Jesse Phillips Wrote:
> This is what the "Open Scalable Language Toolchains" talk is about
> http://vimeo.com/16069687
> 
> The idea is that the compile has the job of compiling the program and 
> providing information about the program to allow other tools to make use of 
> the information without their own lex/parser/analysis work. Meaning the 
> compile should not have an advantage.

Yes, I like that idea very much. I wouldn't mind having a D toolchain like 
that. Seems modular and nice. The point is not needing to manually write 
makefiles, or having different and conflicting ways to build source code. The D 
language itself is all that is needed for declaring dependencies by using 
import statements, and the compiler could very well traverse these files along 
the way.


> Lastly Walter has completely different reasons for not wanting to have "auto 
> find" in the compiler. It will become yet another magic black box that will 
> still confuse people when it fails.

I'm not talking about any magic at all. Just plain D semantics. Make use of it.


> > 2) The compiler can do more optimisation, inlining, reduction and 
> > refactoring. The compiler also knows which code interacts with other code 
> > and can use that information for cache-specific optimisations. Vladimir 
> > suggested it would open the door to new language features (like virtual 
> > templated methods). Generally I think it would be good for templates, 
> > mixins and the like. In the TDPL book Andrei makes hints about future 
> > AST-introspection functionality. Surely access to the source would benefit 
> > from this.
> 
> No, you do not get optimization benefits from how the files are stored on the 
> disk. What Vladimir was talking about was the restriction that compilation 
> unit was the module. DMD already provides many of these benefits if you just 
> list all the files you want compiled on the command line.

I never claimed that file storage was an optimisation. The compiler can 
optimise better by seeing more source code (or a greater AST if you will) at 
compile time. Inlining, for example, can only occur within a compilation unit. 
I'm arguing that a file is not the optimal compilation unit. Computers today 
have enough memory to hold the entire program in memory while doing the 
compilation. It should be up to the compiler to make the best of it.

If you need to manually list the files then, well, you do unnecessary labour.


> > It would simplify error messages now caused by the linker. Names within a 
> > program wouldn't need to be mangled. More information about the caller / 
> > callee would also be available at the point of error.
> 
> Nope, because the module you are looking for could be in a library somewhere, 
> and if you forget to point the linker to it, you'll still get linker errors.

I didn't say "no linking errors". I said simpler errors messages, as in easier 
to understand. It could, for example, say where you tried to access a 
particular function: file and line number. A linker alone cannot say that. 
Also, you wouldn't have to tell the linker anything other than where your 
libraries resides.

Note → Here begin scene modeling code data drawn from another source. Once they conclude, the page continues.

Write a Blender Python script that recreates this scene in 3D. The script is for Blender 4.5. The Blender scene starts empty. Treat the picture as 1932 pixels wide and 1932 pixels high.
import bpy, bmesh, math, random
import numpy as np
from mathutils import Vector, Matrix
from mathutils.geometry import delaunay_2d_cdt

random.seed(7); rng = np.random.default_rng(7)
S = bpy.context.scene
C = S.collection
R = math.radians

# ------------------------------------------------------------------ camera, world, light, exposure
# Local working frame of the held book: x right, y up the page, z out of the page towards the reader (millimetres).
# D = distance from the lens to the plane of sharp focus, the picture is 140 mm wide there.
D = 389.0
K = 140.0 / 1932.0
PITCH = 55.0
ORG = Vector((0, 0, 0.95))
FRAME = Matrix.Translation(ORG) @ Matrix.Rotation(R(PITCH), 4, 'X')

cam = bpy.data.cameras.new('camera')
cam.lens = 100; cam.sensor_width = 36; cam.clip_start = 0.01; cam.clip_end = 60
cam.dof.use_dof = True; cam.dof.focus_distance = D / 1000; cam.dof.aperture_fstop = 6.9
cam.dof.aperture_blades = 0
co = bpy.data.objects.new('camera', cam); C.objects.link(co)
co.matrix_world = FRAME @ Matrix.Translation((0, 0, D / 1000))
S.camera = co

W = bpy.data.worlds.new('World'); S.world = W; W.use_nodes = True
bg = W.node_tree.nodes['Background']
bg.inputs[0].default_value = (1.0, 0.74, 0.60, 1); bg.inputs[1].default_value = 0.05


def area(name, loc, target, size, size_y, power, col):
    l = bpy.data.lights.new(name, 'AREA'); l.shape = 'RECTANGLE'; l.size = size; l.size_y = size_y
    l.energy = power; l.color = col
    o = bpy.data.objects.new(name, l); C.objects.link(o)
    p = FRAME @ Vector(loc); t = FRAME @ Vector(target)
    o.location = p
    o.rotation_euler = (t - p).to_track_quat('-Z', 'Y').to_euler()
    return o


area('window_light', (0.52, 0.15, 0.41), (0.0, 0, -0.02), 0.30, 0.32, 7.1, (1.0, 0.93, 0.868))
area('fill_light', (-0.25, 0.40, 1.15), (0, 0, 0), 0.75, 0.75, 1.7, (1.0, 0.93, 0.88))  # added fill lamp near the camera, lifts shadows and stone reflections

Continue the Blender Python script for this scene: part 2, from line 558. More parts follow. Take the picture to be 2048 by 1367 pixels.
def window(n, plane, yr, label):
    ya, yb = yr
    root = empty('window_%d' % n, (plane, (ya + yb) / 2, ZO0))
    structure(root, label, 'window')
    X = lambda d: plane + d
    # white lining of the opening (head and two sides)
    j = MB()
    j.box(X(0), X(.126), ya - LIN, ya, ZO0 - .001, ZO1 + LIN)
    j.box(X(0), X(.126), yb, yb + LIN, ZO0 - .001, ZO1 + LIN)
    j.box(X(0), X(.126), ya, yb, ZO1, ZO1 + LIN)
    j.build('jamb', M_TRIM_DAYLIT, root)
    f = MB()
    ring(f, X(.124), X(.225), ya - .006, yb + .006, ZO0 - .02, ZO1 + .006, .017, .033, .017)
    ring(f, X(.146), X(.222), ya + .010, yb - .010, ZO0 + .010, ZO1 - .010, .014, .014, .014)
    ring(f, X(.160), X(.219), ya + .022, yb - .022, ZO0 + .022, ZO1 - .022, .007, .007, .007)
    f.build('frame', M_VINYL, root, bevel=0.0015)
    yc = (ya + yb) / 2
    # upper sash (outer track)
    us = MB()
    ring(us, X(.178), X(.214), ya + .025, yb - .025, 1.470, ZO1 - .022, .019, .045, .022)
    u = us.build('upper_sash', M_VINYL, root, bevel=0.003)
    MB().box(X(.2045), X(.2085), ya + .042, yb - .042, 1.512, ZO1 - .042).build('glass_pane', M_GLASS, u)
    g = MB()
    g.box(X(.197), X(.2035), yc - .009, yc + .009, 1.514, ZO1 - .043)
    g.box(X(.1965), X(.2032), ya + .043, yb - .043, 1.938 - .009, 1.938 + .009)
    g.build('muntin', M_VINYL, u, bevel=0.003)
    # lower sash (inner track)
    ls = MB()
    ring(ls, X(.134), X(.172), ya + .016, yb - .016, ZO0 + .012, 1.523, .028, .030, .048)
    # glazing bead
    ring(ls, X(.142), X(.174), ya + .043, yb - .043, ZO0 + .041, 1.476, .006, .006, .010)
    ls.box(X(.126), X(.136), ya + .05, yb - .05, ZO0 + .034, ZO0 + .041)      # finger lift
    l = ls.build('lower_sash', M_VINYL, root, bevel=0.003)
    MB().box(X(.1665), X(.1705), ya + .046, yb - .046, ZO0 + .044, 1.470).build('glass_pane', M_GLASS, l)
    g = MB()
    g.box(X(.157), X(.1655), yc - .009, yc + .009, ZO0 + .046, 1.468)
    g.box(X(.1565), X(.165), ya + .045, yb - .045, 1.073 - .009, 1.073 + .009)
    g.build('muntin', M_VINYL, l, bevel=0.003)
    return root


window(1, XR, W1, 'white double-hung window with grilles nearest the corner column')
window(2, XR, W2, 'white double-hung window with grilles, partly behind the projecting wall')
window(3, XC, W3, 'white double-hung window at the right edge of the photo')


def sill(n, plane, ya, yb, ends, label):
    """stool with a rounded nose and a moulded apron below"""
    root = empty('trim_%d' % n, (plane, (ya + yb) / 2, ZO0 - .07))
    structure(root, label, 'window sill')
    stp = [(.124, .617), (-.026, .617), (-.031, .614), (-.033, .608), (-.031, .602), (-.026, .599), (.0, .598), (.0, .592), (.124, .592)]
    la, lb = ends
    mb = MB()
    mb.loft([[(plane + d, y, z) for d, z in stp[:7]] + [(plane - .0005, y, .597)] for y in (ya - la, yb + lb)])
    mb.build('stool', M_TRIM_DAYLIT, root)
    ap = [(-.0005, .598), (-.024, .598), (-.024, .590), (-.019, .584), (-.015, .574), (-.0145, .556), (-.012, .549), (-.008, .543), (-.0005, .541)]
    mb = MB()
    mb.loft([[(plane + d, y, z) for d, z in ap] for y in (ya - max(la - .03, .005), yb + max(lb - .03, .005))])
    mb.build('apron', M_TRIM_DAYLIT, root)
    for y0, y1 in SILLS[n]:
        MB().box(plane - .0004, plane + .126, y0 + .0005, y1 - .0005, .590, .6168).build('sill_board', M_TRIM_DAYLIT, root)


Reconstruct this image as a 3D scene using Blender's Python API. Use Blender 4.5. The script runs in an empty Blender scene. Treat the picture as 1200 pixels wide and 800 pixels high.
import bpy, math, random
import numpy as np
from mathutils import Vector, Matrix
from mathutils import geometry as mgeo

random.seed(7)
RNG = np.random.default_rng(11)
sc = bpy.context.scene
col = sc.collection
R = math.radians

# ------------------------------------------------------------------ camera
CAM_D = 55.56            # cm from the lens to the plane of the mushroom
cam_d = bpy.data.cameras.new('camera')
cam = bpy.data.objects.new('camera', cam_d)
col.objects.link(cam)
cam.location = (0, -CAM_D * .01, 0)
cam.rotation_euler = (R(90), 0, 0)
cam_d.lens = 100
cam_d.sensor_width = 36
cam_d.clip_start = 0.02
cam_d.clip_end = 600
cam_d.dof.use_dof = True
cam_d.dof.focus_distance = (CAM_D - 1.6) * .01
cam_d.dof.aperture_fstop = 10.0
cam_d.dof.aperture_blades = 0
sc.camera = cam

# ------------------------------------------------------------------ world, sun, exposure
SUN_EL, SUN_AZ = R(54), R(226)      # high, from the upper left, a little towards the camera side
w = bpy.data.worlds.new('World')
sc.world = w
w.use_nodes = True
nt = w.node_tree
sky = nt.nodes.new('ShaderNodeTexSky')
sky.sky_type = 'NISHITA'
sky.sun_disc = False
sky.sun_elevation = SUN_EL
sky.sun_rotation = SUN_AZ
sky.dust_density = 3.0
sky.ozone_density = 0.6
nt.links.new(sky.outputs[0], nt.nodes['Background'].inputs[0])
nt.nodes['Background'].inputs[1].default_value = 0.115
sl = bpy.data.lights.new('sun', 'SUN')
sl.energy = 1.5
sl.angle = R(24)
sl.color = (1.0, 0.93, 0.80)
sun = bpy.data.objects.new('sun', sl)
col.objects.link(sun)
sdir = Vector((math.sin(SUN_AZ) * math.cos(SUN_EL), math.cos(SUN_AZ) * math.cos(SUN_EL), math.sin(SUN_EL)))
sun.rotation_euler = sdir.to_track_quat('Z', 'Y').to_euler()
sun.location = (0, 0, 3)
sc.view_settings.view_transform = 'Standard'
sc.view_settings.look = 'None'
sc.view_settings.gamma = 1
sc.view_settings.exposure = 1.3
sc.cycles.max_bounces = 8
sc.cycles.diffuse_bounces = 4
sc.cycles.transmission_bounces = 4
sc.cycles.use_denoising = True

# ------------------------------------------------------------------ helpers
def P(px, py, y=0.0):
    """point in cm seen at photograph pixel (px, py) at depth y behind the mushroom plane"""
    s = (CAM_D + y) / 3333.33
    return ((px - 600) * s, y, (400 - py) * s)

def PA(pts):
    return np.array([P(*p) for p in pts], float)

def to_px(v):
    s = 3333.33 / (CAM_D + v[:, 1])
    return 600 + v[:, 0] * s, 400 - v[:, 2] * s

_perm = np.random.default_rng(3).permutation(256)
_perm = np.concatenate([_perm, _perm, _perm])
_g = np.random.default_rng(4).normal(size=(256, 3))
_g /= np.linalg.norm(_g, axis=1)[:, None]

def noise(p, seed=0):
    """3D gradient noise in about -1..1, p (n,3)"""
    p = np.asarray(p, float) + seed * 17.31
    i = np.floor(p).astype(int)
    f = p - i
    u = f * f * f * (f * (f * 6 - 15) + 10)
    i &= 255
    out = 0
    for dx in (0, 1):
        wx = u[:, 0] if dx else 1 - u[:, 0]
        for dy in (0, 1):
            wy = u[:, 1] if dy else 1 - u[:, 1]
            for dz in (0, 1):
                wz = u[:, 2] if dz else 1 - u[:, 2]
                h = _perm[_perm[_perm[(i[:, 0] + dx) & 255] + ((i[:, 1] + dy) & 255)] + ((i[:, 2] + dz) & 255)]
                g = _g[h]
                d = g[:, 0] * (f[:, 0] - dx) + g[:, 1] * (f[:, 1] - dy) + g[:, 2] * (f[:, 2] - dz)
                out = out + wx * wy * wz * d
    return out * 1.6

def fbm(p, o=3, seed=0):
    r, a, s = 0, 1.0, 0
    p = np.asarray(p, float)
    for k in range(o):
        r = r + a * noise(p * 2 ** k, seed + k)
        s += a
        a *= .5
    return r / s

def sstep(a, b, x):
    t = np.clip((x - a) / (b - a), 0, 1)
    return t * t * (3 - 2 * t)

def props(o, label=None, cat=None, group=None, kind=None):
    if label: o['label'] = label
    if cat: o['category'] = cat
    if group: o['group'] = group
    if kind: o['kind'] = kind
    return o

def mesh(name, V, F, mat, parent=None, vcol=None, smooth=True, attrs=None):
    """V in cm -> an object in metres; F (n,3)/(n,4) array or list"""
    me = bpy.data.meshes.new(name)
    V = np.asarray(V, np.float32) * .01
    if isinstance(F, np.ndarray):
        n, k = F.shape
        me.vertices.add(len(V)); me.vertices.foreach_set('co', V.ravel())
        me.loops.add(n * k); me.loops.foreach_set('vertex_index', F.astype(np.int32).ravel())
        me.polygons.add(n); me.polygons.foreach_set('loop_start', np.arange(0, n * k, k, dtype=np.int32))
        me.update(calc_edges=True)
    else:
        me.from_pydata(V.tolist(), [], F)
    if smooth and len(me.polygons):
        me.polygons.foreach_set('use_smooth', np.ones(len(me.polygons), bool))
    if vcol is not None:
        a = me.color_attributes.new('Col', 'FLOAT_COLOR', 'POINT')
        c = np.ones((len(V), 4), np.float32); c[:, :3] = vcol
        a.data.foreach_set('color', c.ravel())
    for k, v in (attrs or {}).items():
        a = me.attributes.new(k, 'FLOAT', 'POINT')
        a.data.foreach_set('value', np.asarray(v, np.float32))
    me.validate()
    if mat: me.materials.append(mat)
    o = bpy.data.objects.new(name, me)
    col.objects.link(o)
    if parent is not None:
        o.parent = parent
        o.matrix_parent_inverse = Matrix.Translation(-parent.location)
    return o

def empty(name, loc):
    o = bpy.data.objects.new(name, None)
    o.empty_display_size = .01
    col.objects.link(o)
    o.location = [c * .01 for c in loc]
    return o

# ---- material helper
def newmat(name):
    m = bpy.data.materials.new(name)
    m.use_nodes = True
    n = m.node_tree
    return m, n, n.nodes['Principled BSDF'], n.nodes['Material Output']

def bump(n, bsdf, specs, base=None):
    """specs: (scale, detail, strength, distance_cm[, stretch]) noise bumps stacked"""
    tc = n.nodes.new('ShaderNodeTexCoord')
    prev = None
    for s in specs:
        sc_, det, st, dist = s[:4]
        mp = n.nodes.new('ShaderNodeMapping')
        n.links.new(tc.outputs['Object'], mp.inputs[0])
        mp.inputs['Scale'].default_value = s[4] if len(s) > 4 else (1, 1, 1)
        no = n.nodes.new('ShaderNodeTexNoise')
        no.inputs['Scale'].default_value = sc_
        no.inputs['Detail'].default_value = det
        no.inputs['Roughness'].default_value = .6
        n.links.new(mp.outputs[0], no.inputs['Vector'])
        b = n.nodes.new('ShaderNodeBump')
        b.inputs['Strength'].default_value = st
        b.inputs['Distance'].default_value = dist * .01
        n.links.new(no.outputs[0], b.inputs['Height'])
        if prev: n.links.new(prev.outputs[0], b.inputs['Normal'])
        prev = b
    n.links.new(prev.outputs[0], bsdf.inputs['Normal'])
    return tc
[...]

It would find the correct ones based on their modules' names.


> > It would also be of great help to third-party developers. Static code 
> > analysers (for performance, correctness, bugs, documentation etc), packet 
> > managers... They could all benefit from the simpler structure. They 
> > wouldn't have to guess what code is used or built (by matching names 
> > themselves or trying to interpret makefiles).
> 
> As I said, have all these tools assume such a structure. If people aren't 
> already using the layout, they will if they want to use these tools. I 
> believe that is how using the import path already works in dmd.

Standards are better than assumptions.


> No no no, having git installed on the system is completely different from 
> have a dev environment for Phobos. You'd have to download all the Phobos 
> files and Druntime into their proper location and any other 
> dependencies/issues you run into when you try and build it. Then you would 
> need a dmd installation which used your custom test build of Phobos.

It seems I misunderstood you. Of course you have to download all dependencies 
before you build something. Otherwise it wouldn't be a dependency, would it? 
How many megabytes are these, 15? Frankly, I don't see the problem.


What is it really that you don't like? I'm trying to argue for less manual 
dependency juggling by using the specification that is already there, your 
source code. The second thing, I guess, is not being overly restrictive to 
files as compilation units. It made sense long ago, but today it is arbitrary. 
Remember, C/C++ even compels you to declare your symbols in a particular order 
-- probably because of how the parsing algorithm was conceived at the time. 
It's unfortunate when it becomes language specification.